You may be asked to play longer than you agreed. Other bands may undercut your act, offering inferior quality music at a lower price to get an “in’” driving down prices across the whole scene, kicking you off your gig. You may be asked to play for free or for the sake of “exposure,” a term you can expect will send musicians into a frenzy of irritation and some strongly worded emails.

Here’s the irony: the music industry is on a huge upswing. Streaming services like Apple Music, Spotify, Google Play Music, and Tidal are bringing in more cash since the general decline of CD’s and Cassettes in the 2000’s. Last year, streaming brought in more money than traditional formats like CDs for the first time ever, wrote the Guardian.  Streaming netted $6.6 billion total, while the industry as a whole saw $17.3 billion in revenue, up from its lowest point of $6.3 billion in 2009.

Big-name artists and labels are raking in cash as they rack up millions and millions of plays. Streaming services gain billions in subscription fees and advertisements. But this profit isn’t “trickling down” to local professionals and studio musicians, who hustle for work as independent artists. The gap between the haves and the have-nots is growing more extreme than ever, and it affects artists in our community.


In October 2018, Iowa musician, producer, and owner of Flat Black Studios in Lone Tree, Luke Tweedy, wrote a letter to the Little Village magazine in Iowa City, advocating for raising cover charges on local shows on local shows from $5 to $7. Some local venues and series did, like the Trumpet Blossom Cafe, Feed Me Weird Things, and Gabe’s Iowa City.

But the community raised some significant concerns: How might that extra $2 affect attendance, especially among poor artists and young people who struggle to make rent every month? If you get paid minimum wage or live on a musician’s salary, parting with that extra cash may be a difficult decision to make.

And what about places that have a “no cover” policy, where the management draws up payment as it sees fit? Often musicians are left with little room to negotiate higher rates, and they are ignored when they do ask for more. 

From any angle, it’s a tough situation. But something clearly needs to change.

And while we might not get a livable wage for musicians overnight, there are some things you can do as audience members and supporters to get us started in the right direction.
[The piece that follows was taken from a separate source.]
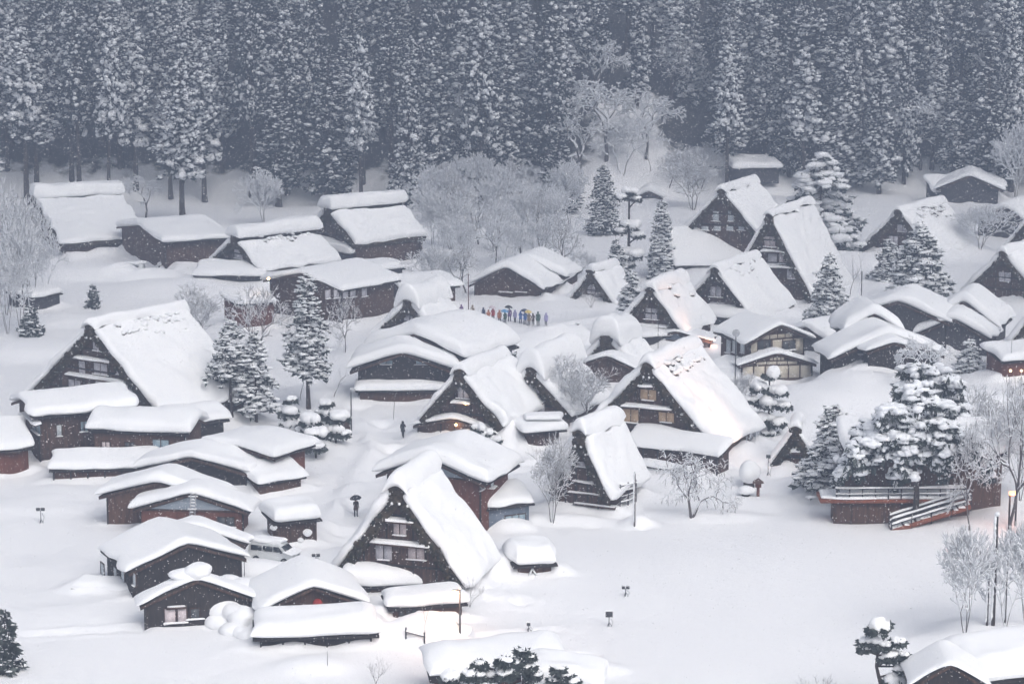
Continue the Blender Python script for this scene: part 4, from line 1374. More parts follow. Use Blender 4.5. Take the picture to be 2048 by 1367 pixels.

For starters, remember that your appreciation shouldn’t just come in compliments. It needs to come in dollars, too.

• Consider investing in independent musicians on Patreon.

• Buy albums on sites like Bandcamp.


• Buy the merchandise of the bands you to go to see live.

• Drop $5 in the tip jar of the next performer you see, especially if you didn’t pay a cover.

• Let management know you liked the music.

• Let your friends know, too, on social media.

Venues should ultimately endorse the $7 cover advocated by Luke Tweedy and others. Bars and clubs should bump up their music budget from the customary $200 per band, to $250 or $300 — or a larger portion of nightly bar sales.

Musicians have a responsibility, too. We need to ask for more. It can be uncomfortable, but we are worth it.

Music shapes our politics, provides a backdrop for our celebrations, and eases our suffering in mourning and depression. It helps us express our identity, our love, our rage. It exists in different forms in every culture across the world, and, in our country, we should be willing to spend some more to pay the people that make it.